While in Los Angeles I was able to make more friends. One of whom, Marina, has most definitely turned into a lifelong connection. Together with her and with Sara, the three of us had an amazing time in Los Angeles.

The American Music Awards. Paramore. In n Out. The Singing Bee. CSI: NY Mid Season Party. The Price is Right. The Ellen DeGeneres Show. Rodeo Drive. Mulholland Drive. Malibu. Santa Monica. Howl at the Moon. Three Clubs.

These are just some of the amazing experiences I was able to partake in.

I did so many things in Los Angeles that had only been dreams and desires. Growing up I had never even thought that it was possible for me to get to Los Angeles, let alone do everything that I was able to do.

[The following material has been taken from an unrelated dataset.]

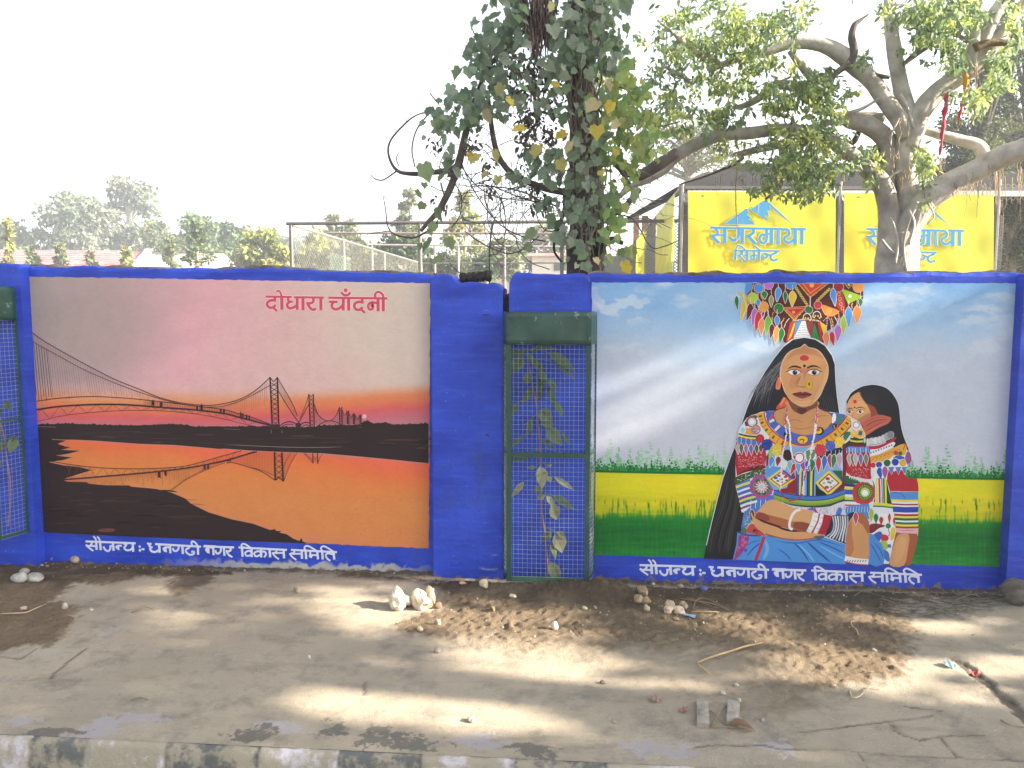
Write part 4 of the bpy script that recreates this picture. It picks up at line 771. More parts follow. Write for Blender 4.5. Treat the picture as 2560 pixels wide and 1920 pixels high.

I mean, I interviewed the Senior Vice President of Current Programs of CBS for a school assignment! If that’s the type of homework I had on a regular basis then I would never procrastinate again!

I simply cannot wait to make Los Angeles my home and to pursue my dreams of writing for the small screen.

Then it was time to come home.

In order to do so, I had to drive across country again (yay!) but this time, it was by myself (boo!). As cliché as it sounds, I do believe that I learned a bit about myself on my four day trip home. I learned to remain calm in the middle of a blizzard. I learned how dowdy snow makes this country look. I learned that people are generally nice. I learned that I could survive a four day drive across country by myself without a working cell phone.

That last one impresses me quite a bit.

And now here I am, back home in Upstate New York about to get ready to give 2007 a send off.

Will I miss 2007?

Definitely. It has shaped a lot of who I am right now. It has made me stronger, more intelligent, less stubborn and maybe even a little happier.

So here is to you, 2007. May you never be forgotten for the changes you brought into my life.

As for you, 2008. You have a lot to live up to, and I’m looking forward to every second of it.